The stress test, introduced at the start of 2018, requires buyers to prove they could qualify for mortgages, even if interest rates were two percentage points higher than the level they negotiated with their lender. Some have suggested it could be lowered to one percentage point or less.

Mr. Scheer detailed one concrete change, saying the party would remove the stress test for people seeking to renew their mortgages with a new lender. Renewals with a current lender are already exempt.

Mortgage broker Rob McLister, founder of Ratespy.com, said he believes many borrowers would take advantage of 30-year mortgage amortizations if they could, and would likely use the extra leeway to buy a more expensive home.

Data show that 85 per cent of first-time buyers purchase as much house as they can afford, Mr. McLister said, which means a majority would likely spend more on a house if a longer amortization period reduced their monthly payments.

Mr. McLister estimates that adding five years to amortizations would give a home buyer about 7 per cent more buying power, while James Laird, president of Toronto-based mortgage-brokerage firm CanWise Financial, said he estimates it would allow a buyer to spend about 10 per cent more on a home.

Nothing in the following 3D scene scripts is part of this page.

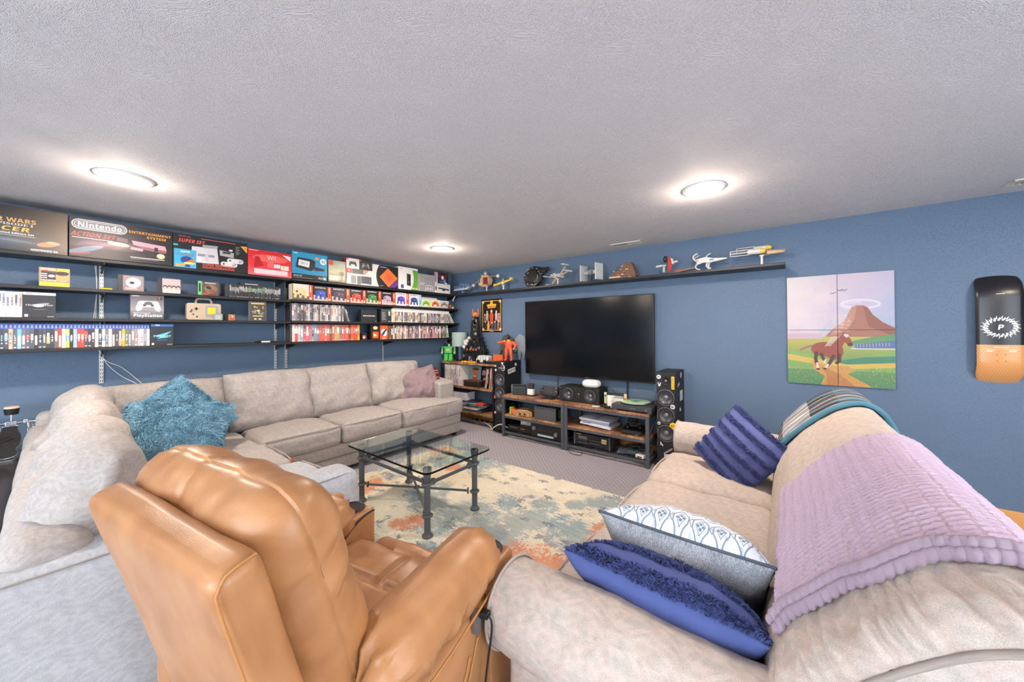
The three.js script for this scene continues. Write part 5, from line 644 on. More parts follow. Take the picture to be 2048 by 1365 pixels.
{
  const [t, z, x] = tower('tall black tower speaker with stickers, right of the television stand', 3.368, 0.205, 0.17, 0);
  const S = (w, h, d) => art(w, h, d);
  sticker(t, 's', S(40, 150, (g, w, h) => { fill(g, '#eec21e', 0, 0, w, h); text(g, 'GALLITZ', 20, 75, 30, '#5a4408', { rot: Math.PI / 2, align: 'center', sx: 1.1 }); }), 0.062, 0.845, 0.026, 0.12, z, 0, 0, 0, 'yellow sticker with vertical lettering');
  sticker(t, 's', S(80, 80, (g) => { ell(g, '#f0c322', 40, 40, 40); text(g, 'KC', 40, 42, 40, '#3c3008', { align: 'center' }); }), 0.06, 0.44, 0.062, 0.066, z, 0, 0, 1, 'round yellow sticker with two dark letters');
  sticker(t, 's', S(70, 90, (g, w, h) => { fill(g, '#ddd6e2', 0, 0, w, h); fill(g, '#b98ac9', 8, 12, 54, 34); for (let i = 0; i < 4; i++) fill(g, '#8f86a8', 12, 56 + i * 7, 46 - i * 6, 3); }), 0.012, 0.125, 0.06, 0.08, z, 0, 0.12, 0, 'white and purple sticker');
  sticker(t, 's', S(80, 60, (g, w, h) => { fill(g, '#17181a', 0, 0, w, h); poly(g, '#cfe4f6', [[10, 20], [30, 8], [36, 46], [30, 50], [26, 26]]); ell(g, '#cfe4f6', 50, 36, 24, 8, 0.5); }), -0.045, 0.255, 0.05, 0.05, z, 0, -0.3, 0, 'pale blue emblem sticker');
  sticker(t, 's', S(140, 26, (g, w, h) => { fill(g, '#17181a', 0, 0, w, h); text(g, 'IRONSPORT', 70, 13, 22, '#d9d6d0', { align: 'center', skew: -0.2 }); }), 0.015, 0.195, 0.11, 0.02, z, 0, 0.65, 0, 'slanted white lettering sticker');
  sticker(t, 's', S(40, 40, (g) => { ell(g, '#d8a890', 20, 20, 20); ell(g, '#b07a60', 22, 18, 9); }), 0.062, 0.175, 0.032, 0.04, z, 0, 0, 1);
  sticker(t, 's', S(50, 50, (g) => { ell(g, '#d9dade', 25, 25, 25); ell(g, '#6a6c78', 24, 24, 13, 8, 0.4); }), -0.065, 0.895, 0.04, 0.04, z, 0, 0, 1);
  sticker(t, 's', S(50, 60, (g, w, h) => { fill(g, '#17181a', 0, 0, w, h); poly(g, '#e6e4e2', [[4, 14], [14, 6], [22, 40], [40, 4], [48, 10], [34, 54], [16, 56]]); }), -0.06, 0.825, 0.036, 0.05, z, 0, 0, 0);
  sticker(t, 's', S(40, 40, (g) => { ell(g, '#e9e7e6', 20, 20, 20); ell(g, '#333', 20, 20, 11); ell(g, '#e9e7e6', 22, 18, 5); }), 0.058, 0.62, 0.04, 0.042, z, 0, 0, 1);
  sticker(t, 's', S(40, 40, (g) => { ell(g, '#e9e7e6', 20, 20, 20); ell(g, '#444', 18, 22, 9); }), -0.066, 0.45, 0.028, 0.03, z, 0, 0, 1);
  sticker(t, 's', S(60, 70, (g, w, h) => { fill(g, '#b9c9d2', 0, 0, w, h); for (let i = 0; i < 8; i++) fill(g, '#5a6c78', rr(4, 44), rr(6, 56), rr(4, 12), 4); }), x, 0.70, 0.11, 0.1, -0.05, 1, 0, 0, 'square pale blue sticker');
  sticker(t, 's', S(70, 40, (g, w, h) => { fill(g, '#17181a', 0, 0, w, h); text(g, 'MOR', 35, 21, 32, '#e9e7e4', { align: 'center' }); }), x, 0.82, 0.08, 0.045, 0.06, 1, 0.15, 0, 'white lettering sticker');
  sticker(t, 's', S(40, 46, (g) => { fill(g, '#17181a', 0, 0, 40, 46); ell(g, '#c9c9cf', 20, 23, 17, 20); ell(g, '#c0605c', 26, 28, 9); }), x, 0.90, 0.07, 0.06, -0.04, 1, 0, 0);
  sticker(t, 's', S(40, 40, (g) => { fill(g, '#17181a', 0, 0, 40, 40); ell(g, '#d6d4cc', 14, 18, 10, 12); ell(g, '#d6d4cc', 27, 24, 8, 12); }), x, 0.57, 0.07, 0.05, 0.0, 1, 0, 0);
}
{
  const [t, z, x] = tower('tall black tower speaker with stickers, between bookcase and television', 1.303, 0.19, 0.17, 0);
  const S = (w, h, d) => art(w, h, d);
  sticker(t, 's', S(70, 70, (g) => { ell(g, '#eceaea', 35, 35, 35); ell(g, '#17181a', 35, 35, 29); g.save(); g.translate(35, 35); g.rotate(-0.5); text(g, 'ZLZ', 0, 1, 32, '#eceaea', { align: 'center' }); g.restore(); }), 0.055, 0.865, 0.07, 0.075, z, 0, 0, 1, 'round black and white sticker with letters');
  sticker(t, 's', S(40, 46, (g, w, h) => { fill(g, '#17181a', 0, 0, w, h); poly(g, '#e6c9ce', [[6, 2], [18, 14], [34, 12], [36, 30], [20, 44], [6, 26]]); }), 0.045, 0.925, 0.045, 0.04, z, 0, 0, 0, 'pink sticker');
  sticker(t, 's', S(80, 44, (g, w, h) => { fill(g, '#eceaea', 0, 0, w, h); text(g, 'YETI', 40, 23, 34, '#2a2a2e', { align: 'center' }); }), x, 0.82, 0.16, 0.06, 0.03, 1, 0.15, 0, 'white rectangular sticker with black letters');
  sticker(t, 's', S(30, 36, (g, w, h) => { fill(g, '#17181a', 0, 0, w, h); ell(g, '#d6d4cc', 15, 18, 10, 16); }), x, 0.895, 0.07, 0.045, -0.06, 1, 0, 0);
  sticker(t, 's', S(30, 24, (g, w, h) => { fill(g, '#d6d2cc', 0, 0, w, h); fill(g, '#777', 6, 8, 16, 4); }), -0.075, 0.885, 0.03, 0.022, z, 0, 0, 0);
  sticker(t, 's', S(30, 30, (g) => { ell(g, '#e0d6d6', 15, 15, 15); ell(g, '#888', 15, 15, 6); }), -0.068, 0.83, 0.034, 0.03, z, 0, 0, 1);
  sticker(t, 's', S(40, 40, (g) => { fill(g, '#17181a', 0, 0, 40, 40); ell(g, '#d84040', 20, 14, 12, 12); poly(g, '#e8c070', [[8, 24], [32, 22], [24, 38]]); }), -0.085, 0.475, 0.04, 0.05, z, 0, 0, 0);
  sticker(t, 's', S(40, 40, (g) => { ell(g, '#d8b8a0', 20, 20, 20); }), -0.08, 0.27, 0.03, 0.038, z, 0, 0, 1);
  sticker(t, 's', S(40, 40, (g) => { ell(g, '#d8b0a0', 20, 20, 20); ell(g, '#b07a6a', 20, 16, 8); }), 0.055, 0.44, 0.045, 0.04, z, 0, 0, 1);
}
{ // red suited toy figure on the left tower: a single smooth body
  const t = thing('action_figure', 'red suited toy figure with black helmet saluting on the left tower speaker', 'figurine', [1.325, 0.9455, 0.2], 0.35); const g = [];
  const limb = (a, b, r0, r1) => { const A = V(...a), Bv = V(...b), d = Bv.clone().sub(A), c = new THREE.CylinderGeometry(r1, r0, d.length(), 14, 3); c.applyQuaternion(new THREE.Quaternion().setFromUnitVectors(V(0, 1, 0), d.normalize())); c.translate((a[0] + b[0]) / 2, (a[1] + b[1]) / 2, (a[2] + b[2]) / 2); return [c, ball(r0, ...a, 12), ball(r1, ...b, 12)]; };
  for (const s of [-1, 1]) g.push(...limb([s * 0.028, 0.155, 0], [s * 0.034, 0.085, 0.006], 0.027, 0.02), ...limb([s * 0.034, 0.085, 0.006], [s * 0.04, 0.016, -0.004], 0.021, 0.013), ball(0.018, s * 0.042, 0.013, 0.014, 12).scale(1, 0.7, 1.4));
  const torso = lathe([[0.0001, 0.145], [0.044, 0.15], [0.038, 0.18], [0.05, 0.215], [0.058, 0.24], [0.04, 0.262], [0.016, 0.27], [0.014, 0.285]], 24).scale(1.1, 1, 0.62); g.push(torso);
  g.push(...limb([-0.058, 0.243, 0], [-0.135, 0.238, 0.02], 0.021, 0.016), ...limb([-0.135, 0.238, 0.02], [-0.045, 0.262, 0.05], 0.016, 0.012), ...limb([0.062, 0.243, 0], [0.1, 0.205, 0.0], 0.022, 0.019), ...limb([0.1, 0.205, 0], [0.085, 0.17, 0.03], 0.017, 0.013));
  part('body', g, mat(0xe2572f, 0.5), t); part('helmet', [ball(0.028, 0, 0.302, 0.002, 20).scale(0.92, 1.0, 0.95).translate(0, 0.012, 0)], M.black, t); part('belt', [ring(0.044, 0.005).rotateX(Math.PI / 2).scale(1.05, 1, 0.62).translate(0, 0.16, 0)], M.red, t); part('gold_collar', ring(0.024, 0.006).rotateX(Math.PI / 2).scale(1, 1, 0.8).translate(0, 0.268, 0), M.yellow, t);
  for (const [x, y, z] of [[-0.04, 0.264, 0.055], [0.083, 0.16, 0.035]]) part('hand', [ball(0.012, x, y, z, 10), ...[0, 1, 2, 3].map((k) => bar([x - 0.004 + k * 0.003, y + 0.004 - k * 0.003, z + 0.004], [x + 0.012, y + 0.006 - k * 0.004, z + 0.016], 0.0028, 6))], M.yellow, t);
}
{ // dark ragged wing sculpture behind the figure
  const t = thing('wing_sculpture', 'dark grey ragged wing-shaped wall piece behind the red toy figure', 'wall decor', [1.275, 1.11, 0.012]);
  for (const s of [-1, 1]) part('wing', slab([[0.02, 0.11], [0.1, 0.17], [0.17, 0.14], [0.215, 0.04], [0.23, -0.1], [0.18, -0.03], [0.165, -0.14], [0.12, -0.04], [0.09, -0.17], [0.06, -0.02], [0.02, -0.06]].map(([x, y]) => [x * s * 1.1, y * 1.15]), 0.014, 0.003).translate(0, 0, 0), mat(s > 0 ? 0x7f8a94 : 0x4a4643, 0.6), t);
  part('spine', bc(0.05, 0.2, 0.02, 0, 0.02, 0.008, 0.006), brick.dark, t);
}
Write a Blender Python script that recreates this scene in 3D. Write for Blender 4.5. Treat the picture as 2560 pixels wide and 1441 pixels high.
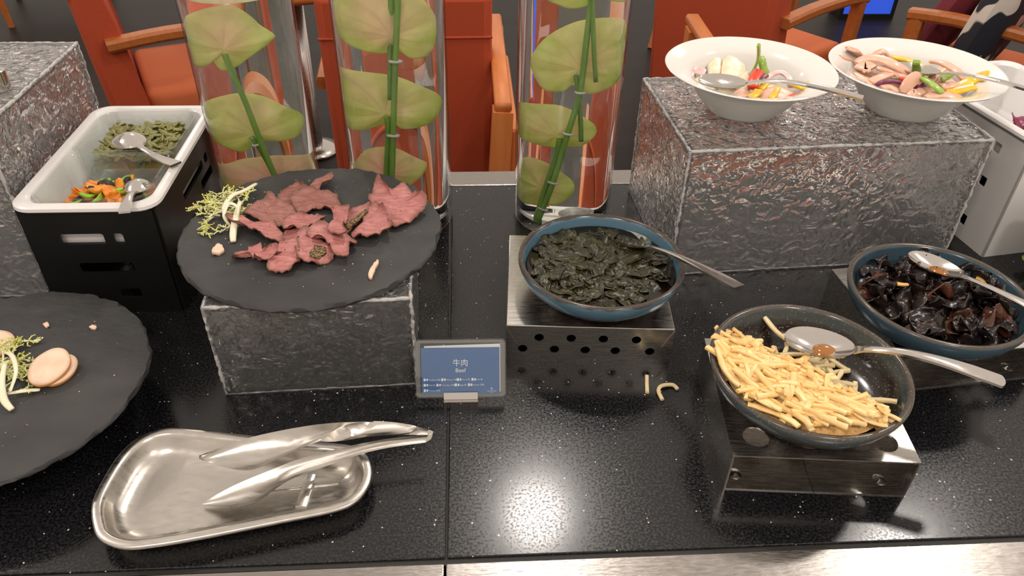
import bpy, bmesh, math, random
from mathutils import Vector, Matrix, noise, geometry

random.seed(7)
S = bpy.context.scene
for o in list(bpy.data.objects):
    bpy.data.objects.remove(o, do_unlink=True)
COL = S.collection
PI = math.pi
V = Vector

# ------------------------------------------------------------------ camera
FPX, CX, CY = 1920.0, 1280.0, 720.5          # focal length in pixels of the 2560 x 1441 frame
CAM_H = 0.60                                  # above the counter top (z = 0)
CR = V((0.9983139, -0.0552863, 0.0179811))
CF = V((0.0548349, 0.7930, -0.6067587)).normalized()
CR = (CR - CF * CR.dot(CF)).normalized()
CU = CR.cross(CF)
CP = V((0, 0, CAM_H))
cam_d = bpy.data.cameras.new('camera')
cam = bpy.data.objects.new('camera', cam_d)
COL.objects.link(cam)
cam_d.sensor_fit = 'HORIZONTAL'
cam_d.sensor_width = 36.0
cam_d.lens = 36.0 * FPX / 2560.0
cam_d.clip_start = 0.02
cam_d.clip_end = 60
m = Matrix((CR, CU, -CF)).transposed().to_4x4()
m.translation = CP
cam.matrix_world = m
S.camera = cam


def ray(px, py):
    return CF + CR * ((px - CX) / FPX) - CU * ((py - CY) / FPX)


def at(px, py, z=0.0):
    """the point of the horizontal plane at height z that the photograph shows at a pixel"""
    d = ray(px, py)
    return CP + d * ((z - CAM_H) / d.z)


# ------------------------------------------------------------------ world, lamps, exposure
w = bpy.data.worlds.new('room_ambience')
S.world = w
w.use_nodes = True
w.node_tree.nodes['Background'].inputs[0].default_value = (1.0, 0.87, 0.76, 1)
w.node_tree.nodes['Background'].inputs[1].default_value = 0.62


def lamp(name, loc, size, watts, col, target=None):
    d = bpy.data.lights.new(name, 'AREA')
    d.shape = 'DISK'
    d.size = size
    d.energy = watts
    d.color = col
    o = bpy.data.objects.new(name, d)
    COL.objects.link(o)
    o.location = loc
    if target is not None:
        o.rotation_euler = (V(target) - V(loc)).to_track_quat('-Z', 'Y').to_euler()
    return o


# a row of ceiling downlights over the far side of the counter, 1.6 m above it
lamp('downlight', (1.36, 1.38, 1.6), 0.13, 6.8, (1.0, 0.93, 0.86))
lamp('downlight', (0.21, 1.60, 1.6), 0.13, 6.8, (1.0, 0.93, 0.86))
lamp('downlight', (-1.75, 1.30, 1.6), 0.13, 6.8, (1.0, 0.93, 0.86))
# the next rows of the same ceiling, over the tables and over the aisle behind the camera
lamp('downlight', (-1.0, 3.4, 1.6), 0.16, 10, (1.0, 0.88, 0.74))
lamp('downlight', (1.7, 3.3, 1.6), 0.16, 10, (1.0, 0.88, 0.74))
lamp('downlight', (-0.6, -0.5, 1.6), 0.3, 9, (1.0, 0.9, 0.8))
lamp('downlight', (0.7, -0.5, 1.6), 0.3, 9, (1.0, 0.9, 0.8))

S.view_settings.view_transform = 'Standard'
S.view_settings.look = 'None'
S.view_settings.gamma = 1.0
S.view_settings.use_curve_mapping = False
S.view_settings.exposure = 0.40
cy = S.cycles
cy.use_denoising = True
cy.max_bounces = 12
cy.use_adaptive_sampling = True
cy.adaptive_threshold = 0.03
cy.adaptive_min_samples = 16
cy.diffuse_bounces = 2
cy.glossy_bounces = 4
cy.transmission_bounces = 10
cy.transparent_max_bounces = 16
cy.caustics_refractive = True
cy.caustics_reflective = True
cy.blur_glossy = 0.5
cy.sample_clamp_indirect = 6.0

# ------------------------------------------------------------------ helpers: objects
def mesh_obj(name, verts, faces, mat, parent=None, smooth=True, origin=None, angle=None):
    me = bpy.data.meshes.new(name)
    if origin is not None:
        og = V(origin)
        verts = [V(v) - og for v in verts]
    me.from_pydata([tuple(v) for v in verts], [], faces)
    me.validate()
    bm = bmesh.new()
    bm.from_mesh(me)
    bmesh.ops.recalc_face_normals(bm, faces=bm.faces)
    if smooth and angle is not None:
        for e in bm.edges:
            if len(e.link_faces) == 2 and e.calc_face_angle(0) > angle:
                e.smooth = False
    bm.to_mesh(me)
    bm.free()
    if smooth:
        me.polygons.foreach_set('use_smooth', [True] * len(me.polygons))
    if mat is not None:
        me.materials.append(mat)
    o = bpy.data.objects.new(name, me)
    COL.objects.link(o)
    if parent is not None:
        o.parent = parent
    if origin is not None and parent is None:
        o.location = og
    return o


def tag(o, label, cat=None, group=None, kind=None):
    if label:
        o['label'] = label
    if cat:
        o['category'] = cat
    if group:
        o['group'] = group
    if kind:
        o['kind'] = kind
    return o


def thing(name, label, cat, loc=(0, 0, 0), rotz=0.0, group=None):
    o = bpy.data.objects.new(name, None)
    o.empty_display_size = 0.02
    COL.objects.link(o)
    o.location = loc
    o.rotation_euler = (0, 0, rotz)
    return tag(o, label, cat, group)


def dup(root, label=None, group=None):
    r = root.copy()
    COL.objects.link(r)
    if label:
        r['label'] = label
    if group:
        r['group'] = group
    for ch in list(root.children):
        c = ch.copy()
        COL.objects.link(c)
        c.parent = r
        for g in list(ch.children):
            d = g.copy()
            COL.objects.link(d)
            d.parent = c
    return r


def bevel(o, w, seg=2):
    md = o.modifiers.new('bevel', 'BEVEL')
    md.width = w
    md.segments = seg
    md.limit_method = 'ANGLE'
    return o


# ------------------------------------------------------------------ helpers: shapes (verts, faces)
def merge(*parts):
    vs, fs = [], []
    for v, f in parts:
        n = len(vs)
        vs += list(v)
        fs += [[i + n for i in q] for q in f]
    return vs, fs


def xf(shape, mat):
    return [mat @ V(v) for v in shape[0]], shape[1]


def box(x0, x1, y0, y1, z0, z1):
    v = [V((x, y, z)) for z in (z0, z1) for y in (y0, y1) for x in (x0, x1)]
    f = [[0, 2, 3, 1], [4, 5, 7, 6], [0, 1, 5, 4], [2, 6, 7, 3], [0, 4, 6, 2], [1, 3, 7, 5]]
    return v, f


def rings(rs, closed=True, cap0=False, cap1=False):
    n = len(rs[0])
    vs, fs = [], []
    for r in rs:
        vs += [V(p) for p in r]
    for i in range(len(rs) - 1):
        for j in range(n if closed else n - 1):
            k = (j + 1) % n
            fs.append([i * n + j, i * n + k, (i + 1) * n + k, (i + 1) * n + j])
    if cap0:
        fs.append(list(range(n))[::-1])
    if cap1:
        b = (len(rs) - 1) * n
        fs.append([b + j for j in range(n)])
    return vs, fs


def lathe(prof, n=64):
    """prof: (r, z) list; r = 0 at an end closes it"""
    vs, fs, idx = [], [], []
    for r, z in prof:
        if r < 1e-9:
            idx.append([len(vs)] * n)
            vs.append(V((0, 0, z)))
        else:
            idx.append(list(range(len(vs), len(vs) + n)))
            vs += [V((r * math.cos(2 * PI * j / n), r * math.sin(2 * PI * j / n), z)) for j in range(n)]
    for i in range(len(prof) - 1):
        a, b = idx[i], idx[i + 1]
        for j in range(n):
            k = (j + 1) % n
            q = [a[j], a[k], b[k], b[j]]
            q2 = []
            for t in q:
                if t not in q2:
                    q2.append(t)
            if len(q2) > 2:
                fs.append(q2)
    return vs, fs


def frames(path):
    path = [V(p) for p in path]
    T = []
    for i in range(len(path)):
        a = path[max(i - 1, 0)]
        b = path[min(i + 1, len(path) - 1)]
        T.append((b - a).normalized())
    up = V((0, 0, 1)) if abs(T[0].z) < 0.9 else V((0, 1, 0))
    N = []
    for t in T:
        n = (up - t * up.dot(t))
        if n.length < 1e-4:
            n = t.orthogonal()
        n.normalize()
        up = n
        N.append(n)
    return path, T, N


def tube(path, rad, n=8, cap=True, flat=1.0):
    path, T, N = frames(path)
    rs = []
    for i, p in enumerate(path):
        r = rad[i] if isinstance(rad, (list, tuple)) else rad
        b = T[i].cross(N[i])
        rs.append([p + (b * math.cos(2 * PI * j / n) + N[i] * math.sin(2 * PI * j / n) * flat) * r for j in range(n)])
    return rings(rs, True, cap, cap)


def smooth_path(pts, k=6, closed=False):
    pts = [V(p) for p in pts]
    n = len(pts)
    out = []
    for i in range(n if closed else n - 1):
        if closed:
            p0, p1, p2, p3 = pts[i - 1], pts[i], pts[(i + 1) % n], pts[(i + 2) % n]
        else:
            p0, p1, p2, p3 = pts[max(i - 1, 0)], pts[i], pts[i + 1], pts[min(i + 2, n - 1)]
        for j in range(k):
            t = j / k
            out.append(0.5 * ((2 * p1) + (p2 - p0) * t + (2 * p0 - 5 * p1 + 4 * p2 - p3) * t * t + (3 * p1 - p0 - 3 * p2 + p3) * t ** 3))
    if not closed:
        out.append(pts[-1])
    return out


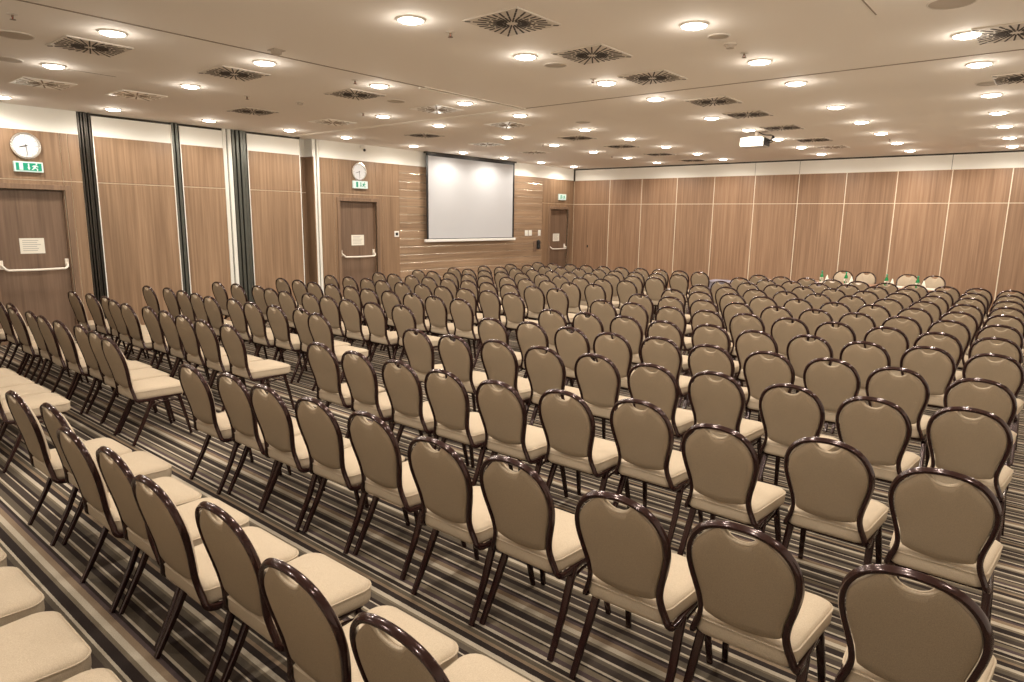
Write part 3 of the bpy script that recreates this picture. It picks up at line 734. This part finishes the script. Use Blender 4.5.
def bottle(x, y, i):
    t = thing('glass_bottle', 'green glass bottle on the head tables, %s from the left' % ORD[i], 'bottle', (x, y, TZ), 0, 'green bottles on the head tables')
    obj('bottle_body', lathe(bmesh.new(), [(0, 0), (.033, .0), (.036, .01), (.036, .12), (.030, .15), (.014, .18), (.012, .215), (0, .215)], 18), 'glassg', t, True)
    obj('cap', lathe(bmesh.new(), [(0, .214), (.0145, .214), (.0145, .235), (0, .236)], 14), 'green', t, True)
    obj('bottle_label', lathe(bmesh.new(), [(.0368, .05), (.0368, .10)], 18), 'labelw', t, True)
def glass(x, y, i):
    o = obj('drinking_glass', lathe(bmesh.new(), [(0, 0), (.024, 0), (.031, .11), (.029, .11), (.022, .008), (0, .008)], 18), 'glass', None, True, (x, y, TZ))
    tag(o, 'clear drinking glass on the head tables, %s from the left' % ORD[i], 'glass', 'drinking glasses on the head tables')
def napkin(x, y, i):
    b_ = bmesh.new(); lathe(b_, [(.045, 0), (.042, .04), (.022, .10), (.006, .15), (0, .155)], 7); o = obj('folded_napkin', b_, 'paper', None, True, (x, y, TZ))
    tag(o, 'folded white napkin standing on the head tables, %s from the left' % ORD[i], 'napkin', 'folded napkins on the head tables')
for i, (x, y) in enumerate(((-3.94, 14.98), (-3.47, 14.98), (-2.73, 15.0), (-2.19, 15.0))):
    bottle(x, y, i); napkin(x + .10, y + .02, i); glass(x + .04, y - .12, i)
for i, (x, y, wd) in enumerate(((-3.80, 14.86, .22), (-3.28, 14.84, .24), (-2.52, 14.86, .22), (-1.98, 14.80, .24))):
    o = obj('paper_stack', box(bmesh.new(), -wd / 2, wd / 2, -.13, .13, 0, .018, 0), 'paper', None, False, (x, y, TZ)); o.rotation_euler = (0, 0, .08 * (i - 1.5))
    tag(o, 'white paper stack lying on the head tables, %s from the left' % ORD[i], 'papers', 'paper stacks on the head tables')
o = obj('paper_sheet', box(bmesh.new(), -.07, .07, -.10, .10, 0, .006), 'paper', None, False, (-5.25, 13.92, .665)); tag(o, 'white sheet of paper on the small aisle table', 'papers')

“What’s beautiful about it is that their mortgage payment doesn’t change," Mr. Laird said. "With the exact same payment they can qualify for 10 per cent more home. They are just given a few more years to pay it off, and the household is not more financially stressed after this policy.”

He said a longer amortization period is a broader-based and simpler way to help first-time buyers than the Liberals’ new shared-equity plan for first-time buyers, which would see the government take as much as a 10-per-cent ownership stake in a house and receive the equivalent proportion of the price increase when the house is sold. Earlier in the campaign, Liberal Leader Justin Trudeau promised to expand the plan by allowing buyers to use it for more expensive houses in Victoria, Vancouver and Toronto.

Mr. Laird said his firm’s clients are struggling to understand the complexity of the shared-equity program, which launched this month, and virtually no one has applied for it so far.

The Liberal government has so far rejected calls for 30-year amortizations because of the impact they could have on home prices.

Evan Siddall, chief executive of Canada Mortgage and Housing Corp., warned in May that 30-year amortizations would apply to a large proportion of buyers and spur more market activity, while the targeted shared-equity program is aimed at a small tier of buyers who find it most difficult to qualify under current rules.

CMHC believes a 30-year amortization would push home prices up by 1 per cent to 2 per cent in large cities, Mr. Siddall told the House of Commons finance committee in May.

“My job is to advise you against this reckless myopia and protect our economy from potentially tragic consequences,” he said.

Mr. Laird said many existing homeowners would significantly benefit from removing the stress-test rule for mortgage renewals.

He said many borrowers don’t even try to negotiate a better interest rate with another lender when their mortgages come up for renewal because they don’t want to bother with the complications of trying to qualify under the stress test.

“The biggest impact was just the diminishing of the competitive market, where consumers felt free to shop around to ensure they were getting the most appropriate mortgage from the lender offering the best terms and conditions at renewal," he said.

Also Monday, Mr. Scheer promised to launch an inquiry into money laundering in the real estate sector and said he would work with partners in the industry to “root out corrupt practices.”

The Conservative housing platform also promises to make surplus federal land available for housing development.

Mr. McLister said the pledge to add more land for housing “sounds great on paper,” but it is hard to know how much land that would entail or how long it would take to develop a plan for its use and release it to developers.

The NDP has also pledged to expand the mortgage amortization period to 30 years, and has outlined a plan that would build 500,000 more units of affordable housing and encourage more financing for rental construction. The Green Party has pledged more funding for affordable housing and rental properties.